To assess human pressure on, and interactions with, mammal communities in the parks, the researchers strapped motion-triggered digital cameras to the trunks of trees in the parks, with a total of 119 camera stations deployed across the study.
The study yielded more than a million images, making it the largest non-invasive wildlife study for the region. The images included pictures of 33 wild mammal species, as well as shots of people and their domesticated animals: cattle, goats, donkeys and dogs.
Hooved animals (ungulates) represented 72-85% of the wild mammal species across the surveys, while carnivores represented 7-17%. The cheetah was the rarest species photographed, and seven other animals of conservation concern also triggered the camera shutters, including leopards, hippos, red-fronted gazelles and critically endangered West African lions.

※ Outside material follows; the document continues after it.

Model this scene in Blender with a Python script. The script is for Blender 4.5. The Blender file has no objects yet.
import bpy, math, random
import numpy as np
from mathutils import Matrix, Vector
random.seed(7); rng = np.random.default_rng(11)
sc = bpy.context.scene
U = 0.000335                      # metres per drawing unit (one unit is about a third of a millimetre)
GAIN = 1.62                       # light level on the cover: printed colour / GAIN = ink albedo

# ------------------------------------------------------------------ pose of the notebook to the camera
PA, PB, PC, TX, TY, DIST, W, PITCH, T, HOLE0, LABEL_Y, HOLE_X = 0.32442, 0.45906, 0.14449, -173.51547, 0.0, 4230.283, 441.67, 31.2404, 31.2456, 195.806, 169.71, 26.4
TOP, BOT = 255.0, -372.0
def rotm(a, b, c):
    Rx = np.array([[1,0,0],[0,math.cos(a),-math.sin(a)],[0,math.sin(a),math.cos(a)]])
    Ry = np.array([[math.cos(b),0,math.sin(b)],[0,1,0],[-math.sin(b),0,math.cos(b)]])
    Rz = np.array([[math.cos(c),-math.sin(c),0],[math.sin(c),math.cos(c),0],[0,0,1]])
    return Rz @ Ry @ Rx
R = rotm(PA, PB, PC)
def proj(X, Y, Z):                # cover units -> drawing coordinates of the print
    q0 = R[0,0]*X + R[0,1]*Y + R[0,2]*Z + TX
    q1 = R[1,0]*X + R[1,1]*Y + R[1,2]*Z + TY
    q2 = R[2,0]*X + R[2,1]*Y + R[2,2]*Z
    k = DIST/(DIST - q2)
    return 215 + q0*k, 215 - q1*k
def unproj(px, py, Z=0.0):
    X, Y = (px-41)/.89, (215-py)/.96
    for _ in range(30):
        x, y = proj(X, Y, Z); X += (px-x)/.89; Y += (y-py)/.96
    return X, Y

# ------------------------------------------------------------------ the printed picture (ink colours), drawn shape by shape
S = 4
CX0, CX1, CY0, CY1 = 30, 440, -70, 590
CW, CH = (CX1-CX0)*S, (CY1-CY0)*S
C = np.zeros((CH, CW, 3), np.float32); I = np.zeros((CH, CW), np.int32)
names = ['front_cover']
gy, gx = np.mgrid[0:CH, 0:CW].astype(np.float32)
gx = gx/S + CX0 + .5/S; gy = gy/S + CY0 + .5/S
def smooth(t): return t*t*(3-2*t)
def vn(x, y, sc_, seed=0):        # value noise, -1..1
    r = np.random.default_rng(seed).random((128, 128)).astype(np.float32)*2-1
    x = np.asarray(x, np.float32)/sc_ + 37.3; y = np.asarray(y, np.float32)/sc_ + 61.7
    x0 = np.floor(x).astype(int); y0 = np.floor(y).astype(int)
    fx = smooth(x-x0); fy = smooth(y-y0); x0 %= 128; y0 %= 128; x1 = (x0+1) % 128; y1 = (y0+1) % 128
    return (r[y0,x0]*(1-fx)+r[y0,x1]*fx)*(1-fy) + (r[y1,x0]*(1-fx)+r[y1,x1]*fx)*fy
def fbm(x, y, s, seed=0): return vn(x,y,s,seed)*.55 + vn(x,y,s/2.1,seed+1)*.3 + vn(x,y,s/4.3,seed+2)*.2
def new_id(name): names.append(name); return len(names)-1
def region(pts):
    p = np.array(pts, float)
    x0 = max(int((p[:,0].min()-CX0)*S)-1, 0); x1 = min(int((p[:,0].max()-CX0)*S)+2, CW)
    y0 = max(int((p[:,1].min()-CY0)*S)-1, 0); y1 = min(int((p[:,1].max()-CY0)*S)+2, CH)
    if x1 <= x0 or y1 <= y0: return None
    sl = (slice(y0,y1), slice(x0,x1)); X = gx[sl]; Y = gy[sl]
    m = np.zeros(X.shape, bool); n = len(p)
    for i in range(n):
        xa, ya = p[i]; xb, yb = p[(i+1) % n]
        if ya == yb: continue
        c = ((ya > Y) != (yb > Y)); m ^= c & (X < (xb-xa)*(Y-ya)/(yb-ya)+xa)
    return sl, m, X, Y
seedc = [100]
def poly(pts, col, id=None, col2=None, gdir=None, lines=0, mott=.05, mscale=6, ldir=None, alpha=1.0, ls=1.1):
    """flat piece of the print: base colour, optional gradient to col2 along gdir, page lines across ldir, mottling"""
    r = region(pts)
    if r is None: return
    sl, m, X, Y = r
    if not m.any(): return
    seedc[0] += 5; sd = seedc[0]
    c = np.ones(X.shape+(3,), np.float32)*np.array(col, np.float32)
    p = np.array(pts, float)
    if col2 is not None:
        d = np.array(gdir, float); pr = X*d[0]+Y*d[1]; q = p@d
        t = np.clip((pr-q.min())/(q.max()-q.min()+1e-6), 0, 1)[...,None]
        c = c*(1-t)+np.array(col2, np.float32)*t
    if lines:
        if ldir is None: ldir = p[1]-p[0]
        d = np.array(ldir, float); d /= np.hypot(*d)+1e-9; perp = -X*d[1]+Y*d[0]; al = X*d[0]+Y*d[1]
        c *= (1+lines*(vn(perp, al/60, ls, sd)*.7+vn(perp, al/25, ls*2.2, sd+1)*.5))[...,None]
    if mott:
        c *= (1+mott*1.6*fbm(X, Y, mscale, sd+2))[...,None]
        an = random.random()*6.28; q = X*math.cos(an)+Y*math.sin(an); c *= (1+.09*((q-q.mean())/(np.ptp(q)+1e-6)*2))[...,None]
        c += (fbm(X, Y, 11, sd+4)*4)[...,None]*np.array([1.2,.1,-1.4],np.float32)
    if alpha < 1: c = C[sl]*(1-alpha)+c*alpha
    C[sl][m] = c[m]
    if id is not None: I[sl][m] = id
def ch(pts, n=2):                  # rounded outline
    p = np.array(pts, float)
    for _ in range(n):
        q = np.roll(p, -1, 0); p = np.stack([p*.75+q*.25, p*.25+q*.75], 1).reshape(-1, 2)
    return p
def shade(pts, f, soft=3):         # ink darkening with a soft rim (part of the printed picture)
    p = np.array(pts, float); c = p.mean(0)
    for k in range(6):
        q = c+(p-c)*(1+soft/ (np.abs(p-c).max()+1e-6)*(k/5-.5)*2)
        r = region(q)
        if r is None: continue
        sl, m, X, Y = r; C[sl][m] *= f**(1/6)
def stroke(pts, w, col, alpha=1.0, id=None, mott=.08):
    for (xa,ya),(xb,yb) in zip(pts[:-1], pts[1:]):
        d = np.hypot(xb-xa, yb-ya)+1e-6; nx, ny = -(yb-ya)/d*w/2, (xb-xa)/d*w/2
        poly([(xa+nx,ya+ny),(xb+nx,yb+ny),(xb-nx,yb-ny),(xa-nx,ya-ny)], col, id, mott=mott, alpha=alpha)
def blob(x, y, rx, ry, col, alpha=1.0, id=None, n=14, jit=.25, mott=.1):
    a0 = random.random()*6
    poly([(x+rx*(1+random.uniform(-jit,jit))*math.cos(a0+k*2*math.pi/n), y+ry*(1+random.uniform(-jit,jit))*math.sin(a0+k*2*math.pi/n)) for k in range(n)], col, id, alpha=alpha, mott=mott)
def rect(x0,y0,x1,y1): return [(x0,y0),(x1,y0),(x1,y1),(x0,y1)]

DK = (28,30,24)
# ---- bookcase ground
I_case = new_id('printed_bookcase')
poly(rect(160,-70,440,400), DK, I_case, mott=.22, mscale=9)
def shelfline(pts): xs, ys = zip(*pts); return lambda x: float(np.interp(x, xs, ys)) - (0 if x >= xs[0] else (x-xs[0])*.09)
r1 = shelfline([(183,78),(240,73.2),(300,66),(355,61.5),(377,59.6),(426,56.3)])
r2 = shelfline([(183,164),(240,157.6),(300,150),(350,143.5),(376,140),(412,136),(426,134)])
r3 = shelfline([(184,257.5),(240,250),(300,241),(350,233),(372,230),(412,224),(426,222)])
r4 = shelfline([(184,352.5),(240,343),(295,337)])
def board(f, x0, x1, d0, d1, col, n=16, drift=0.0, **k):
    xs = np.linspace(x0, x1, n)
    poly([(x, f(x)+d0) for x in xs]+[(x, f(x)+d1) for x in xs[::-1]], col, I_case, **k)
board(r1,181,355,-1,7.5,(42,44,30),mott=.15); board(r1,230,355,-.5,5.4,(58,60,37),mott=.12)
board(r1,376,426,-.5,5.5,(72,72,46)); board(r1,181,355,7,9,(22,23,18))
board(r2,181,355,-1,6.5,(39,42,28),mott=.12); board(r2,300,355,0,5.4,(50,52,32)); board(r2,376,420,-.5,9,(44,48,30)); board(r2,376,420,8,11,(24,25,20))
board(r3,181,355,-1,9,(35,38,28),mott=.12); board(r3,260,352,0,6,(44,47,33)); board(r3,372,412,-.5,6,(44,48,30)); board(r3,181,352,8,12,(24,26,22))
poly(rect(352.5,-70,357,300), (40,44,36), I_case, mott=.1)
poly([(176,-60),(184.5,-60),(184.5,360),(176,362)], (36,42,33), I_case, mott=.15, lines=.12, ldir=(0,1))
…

Harris and her colleagues defined human pressure on wild mammal behavior as either direct or indirect. People appeared in more than 3,300 of the photos and were placed into one of four categories of direct human pressure based on their observed activities: gathering, herding, poaching and transiting/recreation. People carrying harvested animals, fishing nets, guns or other weapons were categorized as poachers.
Photos showing cattle, goats, donkeys or dogs — but without any people in the frame — were categorized as indirect evidence of human pressure on wild mammals.
To gauge the impact of direct and indirect human activity on wild mammal behavior, Harris and her colleagues compared the number of wild mammal photos captured in places where people were known to be present to the “triggering activity” in places without any people.
Overall, they found reduced activity of wild mammals in places where people or their domesticated animals were present.
Harris and her colleagues had expected that carnivores would be most sensitive to human pressure and most likely to change their behavior in places where people were present. Surprisingly, ungulates were the most sensitive group, a result the scientists attribute to high levels of cattle grazing throughout the WAP complex and the resulting competition for food between livestock and wild ungulates.
Interestingly, human pressures did not impact the diversity (i.e., the number of species) or the composition (i.e., the type of species) of mammal communities in the WAP complex.